As fotos do momento

nikp@uol.com.br

Nas salas do acervo da Fundação Cultural de Curitiba, mais
precisamente, no Solar do Barão, está aberta ao público a exposição
“Portrait” que apresenta 51 fotografias de 37 dos mais renomados
fotógrafos brasileiros. (Rua Pres. Carlos Cavalcanti, 533 – fone 41
3321-3269).

Na seleção das fotografias, da qual fui curadora, procurei destacar,
tanto em preto e branco quanto a cores, um recorte de imagens que
explorasse tudo aquilo que pode não somente definir a palavra
“portrait” quanto mostrá-la em sua maior abrangência.
Assim, as fotos vão do retrato tradicional elaborado em estúdio
fotográfico ao mais inusitado, isto é, a ausência do fotografado –
neste caso, escondido detrás de uma coluna. Dele, só são visíveis as
mãos. Entretanto, por mais incrível que se possa imaginar, o
enquadramento fotográfico fornece uma série de indícios para decifrar a
foto. Claro que não podemos definir suas feições nem o identificar e,
muito menos, reconhece-lo num grupo de pessoas. Mas, podemos declarar
que ali está um indivíduo negro, do sexo masculino, adulto, vestindo
uma camisa estampada e calças claras, levando no pulso um relógio
grande e moderno. Além disso, o conjunto destes três últimos itens – a
calça clara, o padrão do estampado e o relógio – aliado às mãos finas e
bem cuidado, dão a entender que ele pertence à elite do lugar. Na
verdade, podemos deduzir que ali está talvez um sambista do morro,
talvez um integrante de escola de samba, ou um músico. Não há maiores
indícios que se trate de um traficante, senão o fotógrafo teria
introduzido algum índice como uma arma ou uma faca.
Por outro lado, também podemos localizar a foto como tirada num local
decadente, onde restam componentes de uma estrutura – as paredes, o
chão e a coluna íntegros em suas formas, porém prejudicados na
aparência, uma vez que estão cobertos de riscos e rabiscos. Daí que, o
contraste entre o local e a pessoa fotografada, cuja identidade é
mantida no anonimato, vai indicar a clareza da percepção do fotógrafo
Celso Oliveira Silva ao sugerir a pose que resulta numa foto memorável.

Outra foto notável, desta vez pela agudeza do olhar fotográfico, é a
que ilustra esta coluna e foi tirada por Orlando Azevedo. Nela aparece
o suíço Marcos Schwartz que é primatólogo – cientista que estuda os
primatas, que vão desde os grandes gorilas, chimpanzés, macacos, aos
menores exemplares da espécie, como os sagüis.
Na composição desta fotografia destaca-se, em primeiro lugar, o olhar
do retratado fixando as lentes da câmera com um misto de interesse,
determinação, curiosidade, compreensão, paciência e bonomia.

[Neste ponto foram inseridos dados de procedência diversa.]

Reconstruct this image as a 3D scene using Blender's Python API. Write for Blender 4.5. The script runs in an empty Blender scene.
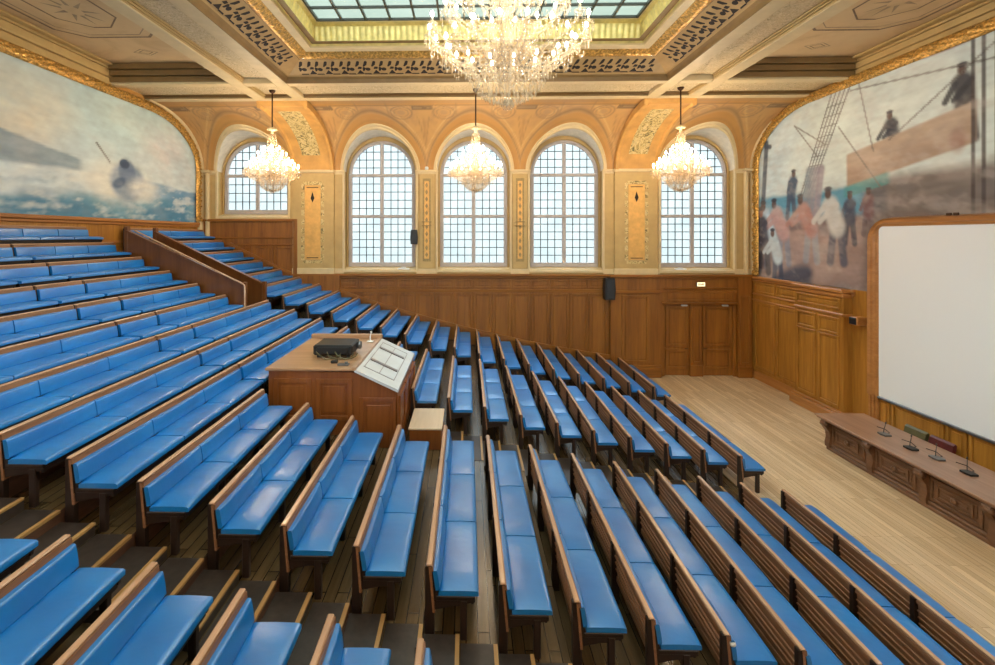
import bpy, math, random
import numpy as np
random.seed(7)
PI = math.pi
S = bpy.context.scene
COL = S.collection

# ------------------------------------------------------------------ helpers
class MB:
    """collects polygons; build() links them as ONE mesh object"""
    def __init__(s): s.v=[]; s.f=[]; s.m=[]; s.sm=[]
    def poly(s, pts, m=0, smooth=False):
        b=len(s.v); s.v+= [tuple(p) for p in pts]; s.f.append(tuple(range(b,b+len(pts)))); s.m.append(m); s.sm.append(smooth)
    def box(s,x0,x1,y0,y1,z0,z1,m=0,bev=0.0):
        if x1<x0:x0,x1=x1,x0
        if y1<y0:y0,y1=y1,y0
        if z1<z0:z0,z1=z1,z0
        b=len(s.v)
        bev=min(bev,(x1-x0)*.45,(y1-y0)*.45,(z1-z0)*.45)
        if bev<=0:
            s.v+=[(x,y,z) for z in (z0,z1) for y in (y0,y1) for x in (x0,x1)]
            for q in ((0,2,3,1),(4,5,7,6),(0,1,5,4),(2,6,7,3),(0,4,6,2),(1,3,7,5)):
                s.f.append(tuple(b+i for i in q)); s.m.append(m); s.sm.append(False)
            return
        # chamfered box: 24 verts
        idx={}
        X=(x0,x1);Y=(y0,y1);Z=(z0,z1)
        for i in (0,1):
            for j in (0,1):
                for k in (0,1):
                    sx=bev if i==0 else -bev; sy=bev if j==0 else -bev; sz=bev if k==0 else -bev
                    for a,p in enumerate(((X[i],Y[j]+sy,Z[k]+sz),(X[i]+sx,Y[j],Z[k]+sz),(X[i]+sx,Y[j]+sy,Z[k]))):
                        idx[i,j,k,a]=len(s.v); s.v.append(p)
        def F(*q): s.f.append(tuple(q)); s.m.append(m); s.sm.append(False)
        I=lambda i,j,k,a: idx[i,j,k,a]
        F(I(0,0,0,0),I(0,0,1,0),I(0,1,1,0),I(0,1,0,0)); F(I(1,0,0,0),I(1,1,0,0),I(1,1,1,0),I(1,0,1,0))
        F(I(0,0,0,1),I(1,0,0,1),I(1,0,1,1),I(0,0,1,1)); F(I(0,1,0,1),I(0,1,1,1),I(1,1,1,1),I(1,1,0,1))
        F(I(0,0,0,2),I(0,1,0,2),I(1,1,0,2),I(1,0,0,2)); F(I(0,0,1,2),I(1,0,1,2),I(1,1,1,2),I(0,1,1,2))
        for i in (0,1):
            for j in (0,1):
                F(I(i,j,0,0),I(i,j,0,1),I(i,j,1,1),I(i,j,1,0))
            for k in (0,1):
                F(I(i,0,k,0),I(i,0,k,2),I(i,1,k,2),I(i,1,k,0))
        for j in (0,1):
            for k in (0,1):
                F(I(0,j,k,1),I(0,j,k,2),I(1,j,k,2),I(1,j,k,1))
        for i in (0,1):
            for j in (0,1):
                for k in (0,1): F(I(i,j,k,0),I(i,j,k,1),I(i,j,k,2))
    def prism(s,pts,axis,a0,a1,m=0):
        """polygon pts (2D) extruded along axis: 'y' -> pts are (x,z); 'x' -> pts (y,z); 'z' -> (x,y)"""
        def P(p,a): return {'y':(p[0],a,p[1]),'x':(a,p[0],p[1]),'z':(p[0],p[1],a)}[axis]
        n=len(pts); b=len(s.v)
        s.v+=[P(p,a0) for p in pts]+[P(p,a1) for p in pts]
        s.f.append(tuple(range(b,b+n))); s.f.append(tuple(range(b+2*n-1,b+n-1,-1))); s.m+=[m,m]; s.sm+=[False,False]
        for i in range(n):
            j=(i+1)%n; s.f.append((b+i,b+j,b+n+j,b+n+i)); s.m.append(m); s.sm.append(False)
    def grid(s,rows,m=0,smooth=True,closed=False):
        """rows: list of equal-length point lists"""
        b=len(s.v); n=len(rows[0])
        for r in rows: s.v+=[tuple(p) for p in r]
        for i in range(len(rows)-1):
            for j in range(n if closed else n-1):
                k=(j+1)%n
                s.f.append((b+i*n+j,b+i*n+k,b+(i+1)*n+k,b+(i+1)*n+j)); s.m.append(m); s.sm.append(smooth)
    def lathe(s,prof,c=(0,0,0),n=16,m=0):
        rows=[[(c[0]+r*math.cos(2*PI*i/n),c[1]+r*math.sin(2*PI*i/n),c[2]+z) for i in range(n)] for r,z in prof]
        s.grid(rows,m,True,True)
    def tube(s,path,r,n=6,m=0,rf=None):
        rows=[]
        for i,p in enumerate(path):
            a=path[max(i-1,0)]; b=path[min(i+1,len(path)-1)]
            t=np.array(b,float)-np.array(a,float); t/= (np.linalg.norm(t)+1e-9)
            u=np.cross(t,(0,0,1.0)) if abs(t[2])<.95 else np.cross(t,(1.0,0,0)); u/=np.linalg.norm(u); w=np.cross(t,u)
            rr=rf(i) if rf else r
            rows.append([tuple(np.array(p)+rr*(math.cos(2*PI*k/n)*u+math.sin(2*PI*k/n)*w)) for k in range(n)])
        s.grid(rows,m,True,True)
        s.poly(rows[0][::-1],m); s.poly(rows[-1],m)
    def gem(s,x,y,z,r,h,m=0):
        b=len(s.v)
        s.v+=[(x,y,z+h*.3),(x+r,y,z),(x,y+r,z),(x-r,y,z),(x,y-r,z),(x,y,z-h*.7)]
        for q in ((0,1,2),(0,2,3),(0,3,4),(0,4,1),(5,2,1),(5,3,2),(5,4,3),(5,1,4)):
            s.f.append(tuple(b+i for i in q)); s.m.append(m); s.sm.append(False)
    def mesh(s,name,mats):
        me=bpy.data.meshes.new(name); me.from_pydata(s.v,[],s.f)
        for mt in (mats if isinstance(mats,(list,tuple)) else [mats]): me.materials.append(mt)
        me.polygons.foreach_set('material_index',s.m); me.polygons.foreach_set('use_smooth',s.sm)
        me.update(); return me
    def build(s,name,mats,parent=None,loc=(0,0,0)):
        return link(name,s.mesh(name,mats),parent,loc)
def link(name,me,parent=None,loc=(0,0,0)):
    o=bpy.data.objects.new(name,me); COL.objects.link(o); o.location=loc
    if parent: o.parent=parent
    return o
def tag(o,label=None,cat=None,group=None,kind=None):
    if label:o['label']=label
    if cat:o['category']=cat
    if group:o['group']=group
    if kind:o['kind']=kind
    return o
def thing(name,label,cat,loc=(0,0,0),group=None,rz=0):
    o=bpy.data.objects.new(name,None); o.empty_display_size=.1; COL.objects.link(o); o.location=loc; o.rotation_euler=(0,0,rz)
    return tag(o,label,cat,group)
def struct(name,mb,mats,parent=None):
    o=mb.build(name,mats,parent)
    if not parent:o['kind']='structure'
    return o
def copy_tree(o,parent=None,loc=None):
    c=o.copy(); COL.objects.link(c); c.parent=parent
    if loc is not None:c.location=loc
    for ch in o.children: copy_tree(ch,c)
    return c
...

Esta
última qualidade – visível na foto e que Orlando destacou – salta aos
olhos de quem a vê, ao mesmo tempo em que indica um qualificativo
essencial à pesquisa de animais selvagens. No caso, como todo bom
pesquisador sabe, não são os animais que se adaptam ao homem, mas o
homem aos animais. Assim, este tipo de trabalho exige longas horas
entranhado nas matas brasileiras, grandes jornadas no frio, no calor ou
na chuva para acompanhar e, a essa altura da ameaça real de extinção
das espécies, conseguir alcançar e registrar os poucos e minúsculos
animais que são caracterizados pelo aspecto fugaz e velocidade no
escape. 

Quando separei a foto, foi devido à fusão entre o cabelo do cientista e
a pelagem do pequeno animal aninhado em sua cabeça. A surpresa que a
imagem suscitava e ainda o faz, tem duas origens: uma por Marcos
permitir este contato e outra por se deixar fotografar assim.

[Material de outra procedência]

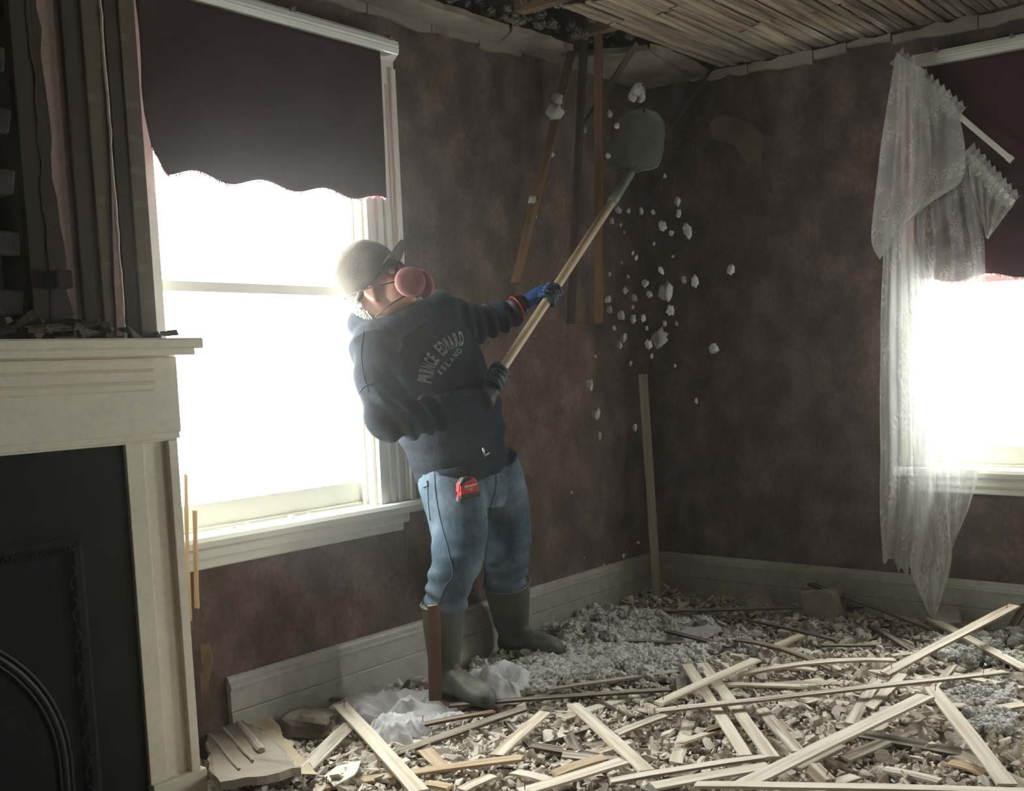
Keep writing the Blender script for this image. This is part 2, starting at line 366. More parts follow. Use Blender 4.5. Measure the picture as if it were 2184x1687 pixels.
# rough mortar plaster smeared over the lower bricks and one broken block end
b = MB(); rows = []
for j in range(15):
    z = 1.36+j*0.035
    w_ = 1.30-0.012*j-0.03*math.sin(j*1.3); rows.append([(0.9+(w_-0.9)*i/14, 2.672+0.010*mnoise.noise(Vector((i*.5, j*.6, 2)))+0.004*j*0.2, z) for i in range(15)])
V = [p for r in rows for p in r]; F = [(j*15+i, j*15+i+1, j*15+i+16, j*15+i+15) for j in range(14) for i in range(14)]
o = mesh('mortar_smear', V, F, m_mortar, stack, True); sm = o.modifiers.new('thick', 'SOLIDIFY'); sm.thickness = 0.05; sm.offset = -1
bevel(MB().box(1.405, 1.450, 2.63, 2.75, 1.475, 1.520).build('block_end', m_dark, stack), 0.006)

# ------------------------------------------------------------------ windows
def window(name, p, ua, out, lo, hi, zs, zt, m, cw=0.165):
    # p: a point on the wall plane; ua: direction along the wall; out: into the room; opening lo..hi along ua
    ua = np.array(ua, float); out = np.array(out, float); up = np.array([0, 0, 1.0]); p = np.array(p, float)
    root = tag(empty(name, p+ua*(lo+hi)/2+up*zs), kind='structure'); off = -(p+ua*(lo+hi)/2+up*zs)
    def sweep(n, prof, o, u, v, w, ln, mt=m, par=root, bv=0.0015):
        ob = MB().extrude(prof, off+p+o, u, v, w, ln).build(n, mt, par)
        return bevel(ob, bv) if bv else ob
    # fluted casings
    def casing_prof():
        pr = [(0, 0), (0, 0.022)]
        for c in (cw*.27, cw*.52, cw*.76): pr += [(c-0.010, 0.022), (c-0.006, 0.014), (c+0.006, 0.014), (c+0.010, 0.022)]
        return pr+[(cw-0.018, 0.022), (cw-0.018, 0.034), (cw, 0.034), (cw, 0)]
    sweep('casing', casing_prof(), ua*hi+up*(zs+0.005), ua, out, up, zt-zs+0.05, bv=0)
    sweep('casing', [(-a, b) for a, b in casing_prof()], ua*lo+up*(zs+0.005), ua, out, up, zt-zs+0.05, bv=0)
    # head casing with a moulded cap
    hp = [(zt+0.0, 0), (zt+0.0, 0.020), (zt+0.085, 0.020), (zt+0.088, 0.026), (zt+0.100, 0.042), (zt+0.108, 0.050), (zt+0.125, 0.052), (zt+0.130, 0.046), (zt+0.130, 0)]
    sweep('head_casing', hp, ua*(lo-cw-0.004), up, out, ua, hi-lo+2*cw+0.008, bv=0)
    # stool and stepped apron
    sweep('sill', [(zs-0.038, -0.06), (zs-0.038, 0.062), (zs-0.030, 0.070), (zs-0.012, 0.072), (zs+0.001, 0.064), (zs+0.003, 0.055), (zs+0.003, -0.06)], ua*(lo-cw-0.03), up, out, ua, hi-lo+2*cw+0.06, bv=0)
    sweep('apron', [(zs-0.075, 0), (zs-0.075, 0.040), (zs-0.066, 0.046), (zs-0.038, 0.046), (zs-0.038, 0)], ua*(lo-cw+0.05), up, out, ua, hi-lo+2*cw-0.10, bv=0)
    sweep('apron', [(zs-0.105, 0), (zs-0.105, 0.022), (zs-0.100, 0.026), (zs-0.075, 0.026), (zs-0.075, 0)], ua*(lo-cw+0.065), up, out, ua, hi-lo+2*cw-0.13, bv=0)
    # jambs with stops, outer sill
    for e, sgn in ((lo, 1), (hi, -1)):
        sweep('jamb', [(0, 0), (0.014*sgn, 0), (0.014*sgn, -0.035), (0.028*sgn, -0.035), (0.028*sgn, -0.05), (0.014*sgn, -0.05), (0.014*sgn, -0.15), (0, -0.15)], ua*e+up*zs, ua, out, up, zt-zs, bv=0)
    sweep('jamb', [(0, 0), (-0.014, 0), (-0.014, -0.15), (0, -0.15)], ua*lo+up*zt, up, out, ua, hi-lo, bv=0)
    sweep('outer_sill', [(-0.03, -0.058), (0.0, -0.058), (0.012, -0.050), (0.012, -0.060), (-0.01, -0.17), (-0.03, -0.17)], ua*lo+up*zs, up, out, ua, hi-lo, bv=0)
    sweep('stop_moulding', [(zs-.002, -0.062), (zs-.002, -0.048), (zs+0.010, -0.048), (zs+0.014, -0.054), (zs+0.014, -0.062)], ua*lo, up, out, ua, hi-lo, bv=0)
    # two sashes
    zm = 1.533
    for n, z0, z1, dep in (('lower_sash', zs-0.002, zm+0.012, -0.062), ('upper_sash', zm-0.022, zt-0.014, -0.098)):
        sash = MB(); a, b = lo+0.014, hi-0.014; st = 0.022; br = 0.092 if n == 'lower_sash' else 0.036; tr = 0.034 if n == 'lower_sash' else 0.045
        def bx(a0, a1, c0, c1):
            q = [off+p+ua*x+out*y+up*z for z in (c0, c1) for y in (dep-0.032, dep) for x in (a0, a1)]
            sash.add(q, [(0, 2, 3, 1), (4, 5, 7, 6), (0, 1, 5, 4), (2, 6, 7, 3), (0, 4, 6, 2), (1, 3, 7, 5)])
        bx(a, a+st, z0, z1); bx(b-st, b, z0, z1); bx(a+st, b-st, z0, z0+br); bx(a+st, b-st, z1-tr, z1)
        so = bevel(sash.build(n, m, root), 0.002)
        q = [off+p+ua*x+out*(dep-0.016)+up*z for x, z in ((a+st-.004, z0+br-.004), (b-st+.004, z0+br-.004), (b-st+.004, z1-tr+.004), (a+st-.004, z1-tr+.004))]
        q += [v-out*0.003 for v in q]
        mesh('pane', q, [(0, 1, 2, 3), (7, 6, 5, 4), (0, 4, 5, 1), (1, 5, 6, 2), (2, 6, 7, 3), (3, 7, 4, 0)], m_glass, so)
    # storm sash outside with its own slim bars
    sb = MB(); 
    for a0, a1, c0, c1 in ((lo, lo+0.03, zs, zt), (hi-0.03, hi, zs, zt), (lo, hi, zs, zs+0.04), (lo, hi, zt-0.04, zt), (lo, hi, 1.52, 1.555)):
        q = [off+p+ua*x+out*y+up*z for z in (c0, c1) for y in (-0.148, -0.132) for x in (a0, a1)]
        sb.add(q, [(0, 2, 3, 1), (4, 5, 7, 6), (0, 1, 5, 4), (2, 6, 7, 3), (0, 4, 6, 2), (1, 3, 7, 5)])
    sb.build('storm_sash', m, root)
    return root
window('window_1', (0, YA, 0), (1, 0, 0), (0, -1, 0), *W1, m_white)
window('window_2', (XB, 0, 0), (0, 1, 0), (-1, 0, 0), *W2, m_white, 0.10)
window('window_3_added', (XB, 0, 0), (0, 1, 0), (-1, 0, 0), *W3, m_white)  # unseen extra window, put in for its light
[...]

Não sabia na época, como mais tarde Orlando me contou, qual era a
relação entre o fotografado e o animalzinho, mas como a imagem
demonstra, é visível o carinho do pesquisador para com o bichinho. E
também é muito interessante o animal permanecer na cabeça do
pesquisador. Realmente, indo mais a fundo, o objeto da pesquisa não sai
nunca da cabeça do pesquisador – está sempre presente em seu
pensamento, nos artigos científicos que escreve e nas publicações
científicas em que colabora.
E também é bem significativo o fato que a imagem tenha um lado bem
escuro na sombra e outro bem claro, principalmente se lembrarmos que a
função primordial de uma pesquisa é sair da sombra do objeto
desconhecido e o levar à luz do conhecimento.